== AIM ==
Each line that includes the word "wide" counts once; give the total and nothing more.

***** INFORMATION PROVIDED *****

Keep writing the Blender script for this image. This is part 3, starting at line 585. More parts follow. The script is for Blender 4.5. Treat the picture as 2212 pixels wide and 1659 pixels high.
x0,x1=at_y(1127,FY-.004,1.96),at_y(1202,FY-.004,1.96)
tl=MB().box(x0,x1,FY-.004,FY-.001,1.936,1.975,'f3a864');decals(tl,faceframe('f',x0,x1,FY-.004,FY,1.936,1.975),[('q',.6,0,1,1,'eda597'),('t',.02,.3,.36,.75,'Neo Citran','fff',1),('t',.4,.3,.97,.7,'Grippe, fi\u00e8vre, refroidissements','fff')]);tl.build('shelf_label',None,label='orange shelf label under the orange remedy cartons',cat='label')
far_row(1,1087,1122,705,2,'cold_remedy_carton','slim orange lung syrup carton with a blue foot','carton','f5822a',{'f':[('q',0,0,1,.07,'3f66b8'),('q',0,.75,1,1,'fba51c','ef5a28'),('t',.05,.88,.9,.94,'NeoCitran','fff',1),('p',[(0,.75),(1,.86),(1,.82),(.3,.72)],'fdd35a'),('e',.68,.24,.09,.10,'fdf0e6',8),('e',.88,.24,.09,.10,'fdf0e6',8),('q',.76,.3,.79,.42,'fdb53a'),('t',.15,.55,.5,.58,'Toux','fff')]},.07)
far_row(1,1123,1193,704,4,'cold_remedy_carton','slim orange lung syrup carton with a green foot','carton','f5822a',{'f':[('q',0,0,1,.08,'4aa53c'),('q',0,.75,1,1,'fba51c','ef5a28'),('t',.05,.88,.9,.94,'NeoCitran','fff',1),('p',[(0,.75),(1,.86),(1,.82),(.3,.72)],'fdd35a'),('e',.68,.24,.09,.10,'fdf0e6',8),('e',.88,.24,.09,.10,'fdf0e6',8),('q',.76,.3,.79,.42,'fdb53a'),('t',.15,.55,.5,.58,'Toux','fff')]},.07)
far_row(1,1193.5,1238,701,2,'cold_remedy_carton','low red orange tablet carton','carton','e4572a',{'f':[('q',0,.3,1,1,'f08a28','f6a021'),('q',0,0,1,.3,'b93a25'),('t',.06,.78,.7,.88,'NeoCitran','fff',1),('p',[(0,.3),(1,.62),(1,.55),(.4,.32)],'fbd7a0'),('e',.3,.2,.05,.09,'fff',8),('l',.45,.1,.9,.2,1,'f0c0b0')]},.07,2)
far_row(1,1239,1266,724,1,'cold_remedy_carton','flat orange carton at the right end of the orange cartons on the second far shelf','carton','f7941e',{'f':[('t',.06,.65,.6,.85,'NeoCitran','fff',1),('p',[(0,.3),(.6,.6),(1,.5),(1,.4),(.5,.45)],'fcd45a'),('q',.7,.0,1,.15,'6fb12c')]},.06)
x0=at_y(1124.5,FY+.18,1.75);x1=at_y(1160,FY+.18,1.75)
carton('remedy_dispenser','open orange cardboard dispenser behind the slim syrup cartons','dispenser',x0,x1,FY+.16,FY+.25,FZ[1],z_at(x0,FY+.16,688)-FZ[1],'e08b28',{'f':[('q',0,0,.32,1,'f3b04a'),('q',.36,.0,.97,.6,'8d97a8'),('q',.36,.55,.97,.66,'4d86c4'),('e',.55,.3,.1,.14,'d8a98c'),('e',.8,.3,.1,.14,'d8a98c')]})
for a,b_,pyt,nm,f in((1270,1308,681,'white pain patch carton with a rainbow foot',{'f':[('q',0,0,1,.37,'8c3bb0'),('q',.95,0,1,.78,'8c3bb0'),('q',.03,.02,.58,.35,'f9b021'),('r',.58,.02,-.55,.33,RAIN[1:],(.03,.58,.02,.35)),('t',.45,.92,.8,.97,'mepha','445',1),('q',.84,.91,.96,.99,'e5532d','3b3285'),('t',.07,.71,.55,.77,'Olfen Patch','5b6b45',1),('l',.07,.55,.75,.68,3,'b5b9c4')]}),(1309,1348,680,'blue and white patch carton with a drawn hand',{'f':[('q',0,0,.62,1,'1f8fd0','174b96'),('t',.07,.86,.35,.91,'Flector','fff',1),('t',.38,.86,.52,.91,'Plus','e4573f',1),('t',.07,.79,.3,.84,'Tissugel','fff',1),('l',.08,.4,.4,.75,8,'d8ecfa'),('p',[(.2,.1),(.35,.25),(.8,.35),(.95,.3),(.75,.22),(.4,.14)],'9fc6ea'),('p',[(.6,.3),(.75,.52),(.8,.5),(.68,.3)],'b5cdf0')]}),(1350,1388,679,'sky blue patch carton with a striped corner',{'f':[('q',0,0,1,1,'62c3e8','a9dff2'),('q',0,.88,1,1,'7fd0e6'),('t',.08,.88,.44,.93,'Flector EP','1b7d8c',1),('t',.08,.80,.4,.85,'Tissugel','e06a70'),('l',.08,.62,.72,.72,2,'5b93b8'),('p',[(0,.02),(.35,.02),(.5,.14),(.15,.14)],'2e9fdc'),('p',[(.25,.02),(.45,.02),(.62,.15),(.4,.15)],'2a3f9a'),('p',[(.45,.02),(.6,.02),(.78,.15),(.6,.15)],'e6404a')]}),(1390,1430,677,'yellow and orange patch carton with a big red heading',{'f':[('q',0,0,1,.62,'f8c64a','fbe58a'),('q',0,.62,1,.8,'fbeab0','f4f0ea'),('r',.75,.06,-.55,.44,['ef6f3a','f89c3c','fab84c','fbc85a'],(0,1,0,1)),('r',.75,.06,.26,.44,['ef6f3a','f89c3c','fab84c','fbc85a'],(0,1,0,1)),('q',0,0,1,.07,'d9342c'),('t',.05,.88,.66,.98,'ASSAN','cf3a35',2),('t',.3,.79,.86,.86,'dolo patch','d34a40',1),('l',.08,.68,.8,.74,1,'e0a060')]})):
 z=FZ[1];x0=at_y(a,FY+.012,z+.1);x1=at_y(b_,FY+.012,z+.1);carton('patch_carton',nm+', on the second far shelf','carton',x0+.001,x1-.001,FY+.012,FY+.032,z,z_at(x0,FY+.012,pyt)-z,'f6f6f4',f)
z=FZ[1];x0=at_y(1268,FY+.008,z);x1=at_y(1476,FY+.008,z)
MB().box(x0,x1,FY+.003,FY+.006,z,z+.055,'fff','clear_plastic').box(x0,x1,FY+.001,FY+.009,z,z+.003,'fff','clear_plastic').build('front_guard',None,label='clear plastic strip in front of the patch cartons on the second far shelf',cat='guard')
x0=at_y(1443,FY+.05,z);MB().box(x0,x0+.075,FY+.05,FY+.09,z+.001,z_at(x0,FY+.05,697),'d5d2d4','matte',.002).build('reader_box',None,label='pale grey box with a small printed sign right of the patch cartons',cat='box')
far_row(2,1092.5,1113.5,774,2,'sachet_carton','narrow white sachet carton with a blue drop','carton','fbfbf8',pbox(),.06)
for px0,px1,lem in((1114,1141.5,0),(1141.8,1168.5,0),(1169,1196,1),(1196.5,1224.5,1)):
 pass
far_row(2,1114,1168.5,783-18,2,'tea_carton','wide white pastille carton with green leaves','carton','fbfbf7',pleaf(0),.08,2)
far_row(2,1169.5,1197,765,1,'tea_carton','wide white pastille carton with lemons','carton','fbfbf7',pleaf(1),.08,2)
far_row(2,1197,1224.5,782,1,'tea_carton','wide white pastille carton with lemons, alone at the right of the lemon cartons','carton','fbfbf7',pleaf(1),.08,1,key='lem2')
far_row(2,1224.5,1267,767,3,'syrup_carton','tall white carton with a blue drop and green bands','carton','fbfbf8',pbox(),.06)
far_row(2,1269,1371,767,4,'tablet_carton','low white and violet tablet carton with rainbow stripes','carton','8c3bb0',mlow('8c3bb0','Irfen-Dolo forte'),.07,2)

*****

== RESULT FOR THIS EXERCISE ==
4